Key Points of the FSR 2019

  • Global and domestic macro-financial risks
    • Geopolitical developments like BREXIT, Gulf Crisis and Trade tensions like US- China Trade War, are taking a toll on business and consumer confidence.
    • Due to reduced private consumption and widening current account deficit, domestic economy was hit.
  • Financial Institutions: Performance and risks
    • Banks: Credit growth of scheduled commercial banks (SCBs) picked up, with public sector banks (PSBs) registering near double digit growth.

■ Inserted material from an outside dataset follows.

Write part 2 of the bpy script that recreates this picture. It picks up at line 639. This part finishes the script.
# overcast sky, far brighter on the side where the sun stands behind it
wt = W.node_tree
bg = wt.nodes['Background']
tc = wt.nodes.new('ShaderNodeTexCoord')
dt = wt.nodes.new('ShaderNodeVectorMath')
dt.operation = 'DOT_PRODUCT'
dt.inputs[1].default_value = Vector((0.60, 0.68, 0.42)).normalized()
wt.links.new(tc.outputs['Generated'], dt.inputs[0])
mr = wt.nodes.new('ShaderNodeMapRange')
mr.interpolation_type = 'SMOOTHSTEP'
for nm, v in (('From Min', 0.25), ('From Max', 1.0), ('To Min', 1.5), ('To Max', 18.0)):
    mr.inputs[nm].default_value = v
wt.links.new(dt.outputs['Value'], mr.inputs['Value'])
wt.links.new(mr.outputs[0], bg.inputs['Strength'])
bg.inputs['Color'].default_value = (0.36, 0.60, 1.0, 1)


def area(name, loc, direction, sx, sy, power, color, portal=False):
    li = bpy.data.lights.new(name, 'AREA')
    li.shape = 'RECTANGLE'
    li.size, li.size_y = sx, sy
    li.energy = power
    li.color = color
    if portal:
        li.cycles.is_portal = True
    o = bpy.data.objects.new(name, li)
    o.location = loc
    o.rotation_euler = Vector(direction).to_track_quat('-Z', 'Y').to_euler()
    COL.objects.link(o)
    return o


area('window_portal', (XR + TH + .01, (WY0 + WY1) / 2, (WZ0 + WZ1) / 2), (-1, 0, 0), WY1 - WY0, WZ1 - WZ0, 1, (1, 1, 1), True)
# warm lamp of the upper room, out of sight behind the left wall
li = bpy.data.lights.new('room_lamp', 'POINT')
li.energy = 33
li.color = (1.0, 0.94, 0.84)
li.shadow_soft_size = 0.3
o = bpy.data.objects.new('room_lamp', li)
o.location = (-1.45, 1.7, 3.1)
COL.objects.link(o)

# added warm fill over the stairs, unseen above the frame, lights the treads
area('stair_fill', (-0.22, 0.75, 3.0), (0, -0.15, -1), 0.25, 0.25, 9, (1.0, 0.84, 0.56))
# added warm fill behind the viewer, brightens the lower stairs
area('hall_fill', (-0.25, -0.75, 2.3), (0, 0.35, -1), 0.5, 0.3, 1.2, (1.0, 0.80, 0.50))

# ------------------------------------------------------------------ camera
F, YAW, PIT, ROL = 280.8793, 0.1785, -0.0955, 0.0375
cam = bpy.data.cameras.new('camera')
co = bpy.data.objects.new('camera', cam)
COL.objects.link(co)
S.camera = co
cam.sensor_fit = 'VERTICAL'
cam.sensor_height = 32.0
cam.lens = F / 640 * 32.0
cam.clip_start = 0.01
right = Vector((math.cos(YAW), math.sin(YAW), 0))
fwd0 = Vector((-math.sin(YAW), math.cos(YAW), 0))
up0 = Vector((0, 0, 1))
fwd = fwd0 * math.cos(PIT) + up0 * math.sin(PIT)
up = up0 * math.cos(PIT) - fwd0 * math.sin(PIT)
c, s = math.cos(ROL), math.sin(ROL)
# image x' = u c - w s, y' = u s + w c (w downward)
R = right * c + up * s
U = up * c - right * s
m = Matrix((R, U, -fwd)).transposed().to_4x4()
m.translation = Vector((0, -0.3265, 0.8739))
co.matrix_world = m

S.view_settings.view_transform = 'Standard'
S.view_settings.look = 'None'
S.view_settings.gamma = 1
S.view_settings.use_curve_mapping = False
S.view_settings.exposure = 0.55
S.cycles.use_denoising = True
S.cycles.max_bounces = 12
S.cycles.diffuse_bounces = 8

The non-performing asset (NPA) cycle seems to have turned around as macro stress tests show gross non-performing assets (NPAs) may decline to 9 percent in March 2020, from 9.3 percent in March 2019.
    • NBFCs: Non-banking financial companies (NBFC) sector are now under greater market discipline as the better performing companies continued to raise funds while those with asset – liability mismatch were subjected to higher borrowing costs.
  • Financial sector: Regulation and developments
    • The revised prudential framework on stressed assets issued by the Reserve Bank is expected to act as incentive for early adoption of a resolution plan (RP).
    • Securities and Exchange Board of India (SEBI) has introduced Guidelines for Enhanced Disclosures by Credit Rating Agencies.
    • The Insolvency and Bankruptcy Board of India (IBBI) is showing steady progress in the resolution of stressed assets.


  • There is a need for reviving private investment demand by improving the profit prospects for the private players and at the same time, being vigilant about the spillover from global financial markets.
  • There is need for greater surveillance over large NBFCs and Housing Finance Companies because failure of large NBFCs/HFCs can cause losses comparable to those caused by the big banks leading to contagion losses.

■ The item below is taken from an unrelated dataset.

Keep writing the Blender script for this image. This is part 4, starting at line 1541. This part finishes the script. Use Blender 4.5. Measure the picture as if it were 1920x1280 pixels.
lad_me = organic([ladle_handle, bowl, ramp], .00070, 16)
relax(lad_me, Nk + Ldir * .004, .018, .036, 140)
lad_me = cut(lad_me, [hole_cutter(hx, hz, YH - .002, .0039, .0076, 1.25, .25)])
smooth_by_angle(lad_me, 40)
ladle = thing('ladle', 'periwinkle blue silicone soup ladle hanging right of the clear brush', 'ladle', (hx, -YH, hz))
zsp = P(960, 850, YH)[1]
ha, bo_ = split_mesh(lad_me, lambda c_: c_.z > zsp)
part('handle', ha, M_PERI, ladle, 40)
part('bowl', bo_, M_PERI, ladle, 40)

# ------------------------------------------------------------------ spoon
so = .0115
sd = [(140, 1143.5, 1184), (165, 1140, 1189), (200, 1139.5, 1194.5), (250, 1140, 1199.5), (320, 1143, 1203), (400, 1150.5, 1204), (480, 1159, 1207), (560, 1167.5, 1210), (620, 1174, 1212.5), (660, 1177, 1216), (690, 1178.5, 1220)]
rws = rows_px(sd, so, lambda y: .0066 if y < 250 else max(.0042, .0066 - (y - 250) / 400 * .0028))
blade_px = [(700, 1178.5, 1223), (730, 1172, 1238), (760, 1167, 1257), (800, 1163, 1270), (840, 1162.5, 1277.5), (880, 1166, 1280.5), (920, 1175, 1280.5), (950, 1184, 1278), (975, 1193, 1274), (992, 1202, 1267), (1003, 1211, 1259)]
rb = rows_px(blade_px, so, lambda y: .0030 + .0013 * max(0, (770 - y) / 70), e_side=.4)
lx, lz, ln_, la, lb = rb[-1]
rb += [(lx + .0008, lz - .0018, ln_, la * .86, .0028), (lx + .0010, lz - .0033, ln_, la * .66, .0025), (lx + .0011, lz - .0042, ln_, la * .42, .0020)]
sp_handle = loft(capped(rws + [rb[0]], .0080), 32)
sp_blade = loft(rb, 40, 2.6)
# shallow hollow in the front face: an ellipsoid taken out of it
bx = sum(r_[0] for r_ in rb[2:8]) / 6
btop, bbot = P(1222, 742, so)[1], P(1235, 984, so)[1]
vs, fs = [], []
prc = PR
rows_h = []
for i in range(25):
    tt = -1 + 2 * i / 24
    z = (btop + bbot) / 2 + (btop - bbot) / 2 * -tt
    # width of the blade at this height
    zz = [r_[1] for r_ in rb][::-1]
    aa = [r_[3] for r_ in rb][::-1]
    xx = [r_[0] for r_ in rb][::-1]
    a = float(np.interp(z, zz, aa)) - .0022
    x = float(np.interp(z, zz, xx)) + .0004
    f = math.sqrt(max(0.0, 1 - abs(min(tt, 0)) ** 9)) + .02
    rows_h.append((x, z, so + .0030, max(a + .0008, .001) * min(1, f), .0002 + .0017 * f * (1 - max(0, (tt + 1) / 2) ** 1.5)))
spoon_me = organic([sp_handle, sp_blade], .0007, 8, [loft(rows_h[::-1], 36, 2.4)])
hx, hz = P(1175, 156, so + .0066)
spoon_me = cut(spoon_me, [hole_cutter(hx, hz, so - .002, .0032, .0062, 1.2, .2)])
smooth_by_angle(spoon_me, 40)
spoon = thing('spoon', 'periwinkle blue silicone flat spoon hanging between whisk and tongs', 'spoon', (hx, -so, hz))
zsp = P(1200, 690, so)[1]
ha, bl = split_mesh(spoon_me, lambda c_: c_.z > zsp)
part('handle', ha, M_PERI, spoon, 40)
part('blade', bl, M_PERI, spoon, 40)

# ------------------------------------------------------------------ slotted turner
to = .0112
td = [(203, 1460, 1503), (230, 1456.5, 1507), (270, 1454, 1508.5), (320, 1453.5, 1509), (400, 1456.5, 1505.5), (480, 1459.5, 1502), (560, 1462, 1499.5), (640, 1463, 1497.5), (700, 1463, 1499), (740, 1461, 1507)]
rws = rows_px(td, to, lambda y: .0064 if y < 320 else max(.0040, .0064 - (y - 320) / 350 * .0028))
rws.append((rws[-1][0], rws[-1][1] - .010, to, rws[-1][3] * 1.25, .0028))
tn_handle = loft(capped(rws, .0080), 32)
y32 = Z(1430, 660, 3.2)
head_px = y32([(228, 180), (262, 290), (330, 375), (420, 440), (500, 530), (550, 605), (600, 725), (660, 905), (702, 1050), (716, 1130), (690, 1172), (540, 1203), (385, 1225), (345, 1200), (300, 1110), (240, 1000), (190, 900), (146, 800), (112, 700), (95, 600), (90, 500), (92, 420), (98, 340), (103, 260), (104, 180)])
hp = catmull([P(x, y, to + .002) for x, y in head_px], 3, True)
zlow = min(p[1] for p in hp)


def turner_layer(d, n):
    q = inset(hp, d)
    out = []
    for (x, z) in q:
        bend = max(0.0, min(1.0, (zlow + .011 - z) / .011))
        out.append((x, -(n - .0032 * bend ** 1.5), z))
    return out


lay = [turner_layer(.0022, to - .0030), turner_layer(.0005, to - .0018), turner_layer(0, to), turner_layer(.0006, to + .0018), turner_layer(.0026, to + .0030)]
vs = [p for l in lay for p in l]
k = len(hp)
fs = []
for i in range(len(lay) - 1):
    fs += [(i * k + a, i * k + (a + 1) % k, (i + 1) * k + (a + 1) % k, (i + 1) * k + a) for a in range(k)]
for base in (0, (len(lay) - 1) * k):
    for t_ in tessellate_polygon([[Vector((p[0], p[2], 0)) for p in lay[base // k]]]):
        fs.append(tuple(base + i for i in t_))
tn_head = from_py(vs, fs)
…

Overall, India’s financial system remains stable; the banking sector resilience has improved while the global geopolitical environment poses challenges.

Important Concepts and Definitions

  • India’s Financial System - There are four main constituents of the financial system as follows:
    1. Financial Services
    2. Financial Assets/Instruments
    3. Financial Markets
    4. Financial Intermediaries
  • Meaning of Financial Stability - Financial stability is a state in which the financial system, i.e. the key financial markets and the financial institutional system is resistant to economic shocks and is fit to smoothly fulfil its basic functions: the intermediation of financial funds, management of risks and the arrangement of payments.
  • Contagion - Contagion is the spread of market changes or disturbances from one regional market to others. Example - The failure of Lehman Brothers in the United States.
  • Solvency Contagion – Solvency contagion can be understood through the lens of defaults, where if A has borrowed from B and B has borrowed from C, then the default of A impacts B, which then impacts C, etc. Failure of a bank which is systemically more important leads to greater solvency and liquidity losses to the banking system. For Ex: IL&FS meltdown.
  • Private Investment Demand – It refers to the demand by private businesses for physical capital goods and services used to maintain or expand its operations.
  • Credit Growth – It is the increase in loans for the private sectors, individual, and public organisations
  •  Market Discipline – It refers to the obligation by banks and financial institutions to conduct business while considering the risk to their stakeholders at the same time. For example: Banks are not supposed to give very risky loans and they have to maintain Capital Adequacy Ratio.